The committee’s activities will include the following actions:

  • Oversight of the financial statements and relations with the independent auditors.
  • Instruct the independent auditors that the board of directors is the client in its capacity as the shareholder's representative.
  • Expect the independent auditors to meet with the board of directors at least annually so the board has a basis on which to recommend the independent auditors’ appointment to the shareholders or to ratify its selection of the independent auditors.
  • Expect financial management and the independent auditors to analyze significant financial report issues and practices on a timely basis.
  • Expect financial management and the independent auditors to discuss with the audit committee:
  • Qualitative judgments about whether current or proposed accounting principles and disclosures are appropriate, not just acceptable; and
  • Aggressiveness or conservatism of accounting principles and financial estimates.

Expect the independent auditors to provide the audit committee with:

  • Independent judgments about the appropriateness of the Company’s current or proposed accounting principles and whether current or proposed financial disclosures are clear;
  • Views on whether the accounting principles chosen by management are conservative, moderate, or aggressive as they relate to income, asset, and liability recognition, and whether these accounting principles are commonly used;
  • Reasons why accounting principles and disclosure practices used for new transactions or events are appropriate;
  • Reasons for accepting or questioning significant estimates made by management; and
  • Views on how selected accounting principles and disclosure practices affect shareholder and public attitudes about the Company.
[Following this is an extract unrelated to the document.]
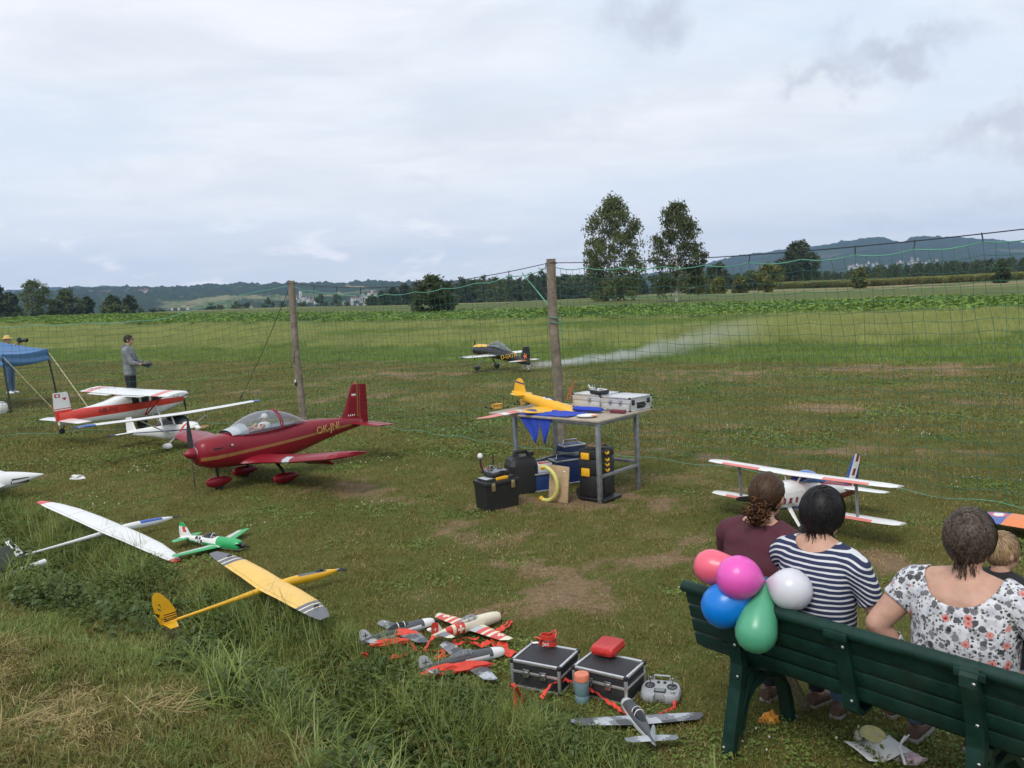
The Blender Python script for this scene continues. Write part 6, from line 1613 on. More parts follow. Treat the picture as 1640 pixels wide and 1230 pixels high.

Actions taken on the boards behalf that require board notification but not board approval:

  • Review and approve the scope of the Company’s audit and that of its subsidiaries as recommended by the independent auditors and the President;
  • Review and approve the scope of the Company’s annual profit and pension trust audits;
  • Answer questions raised by shareholders during an annual shareholders’ meeting on matters relating to the committee’s activities if asked to do so by the board of directors’ chairperson; and
  • Ask the President to have the outsourced internal audit firm study a particular area of interest or concern to the audit committee.

Matters requiring the committee’s review and study before making a recommendation for the board of directors action:

  • Appointment of the independent auditors
  • Implementation of major accounting policy changes;
  • SEC registration statements to be signed by the board of directors; and
  • The auditors reports and financial statements prior to publication in the annual report.

Matters requiring the committee’s review and study before providing summary information to the board of directors:

  • Accounting policy changes proposed or adopted by organizations such as the Financial Accounting Standards Board (FASB), the Securities and Exchange Commission (SEC), and the American Institute of Certified Public Accountants (AICPA), or by comparable bodies outside the United States;
  • The independent auditor's assessment of the strengths and weaknesses of the Company’s financial staff, systems, controls, and other factors that might be relevant to the integrity of the financial statements;
  • Quarterly financial statement review before publication;
  • Administration of the Company’s "conflict of interest" policies as may be set by the board of directors from time to time;
  • The performance of management and operating personnel under the Company’s code of ethics as may be adopted by the board of directors from time to time;
  • Gaps and exposures in insurance programs;
  • Reports about the Company or its subsidiaries submitted by agencies of governments in countries in which the Company or it subsidiaries may operate; and
  • Periodic SEC filings and the adequacy of programs and procedures to assure compliance with SEC rules and regulations and the rules and regulations of Nasdaq.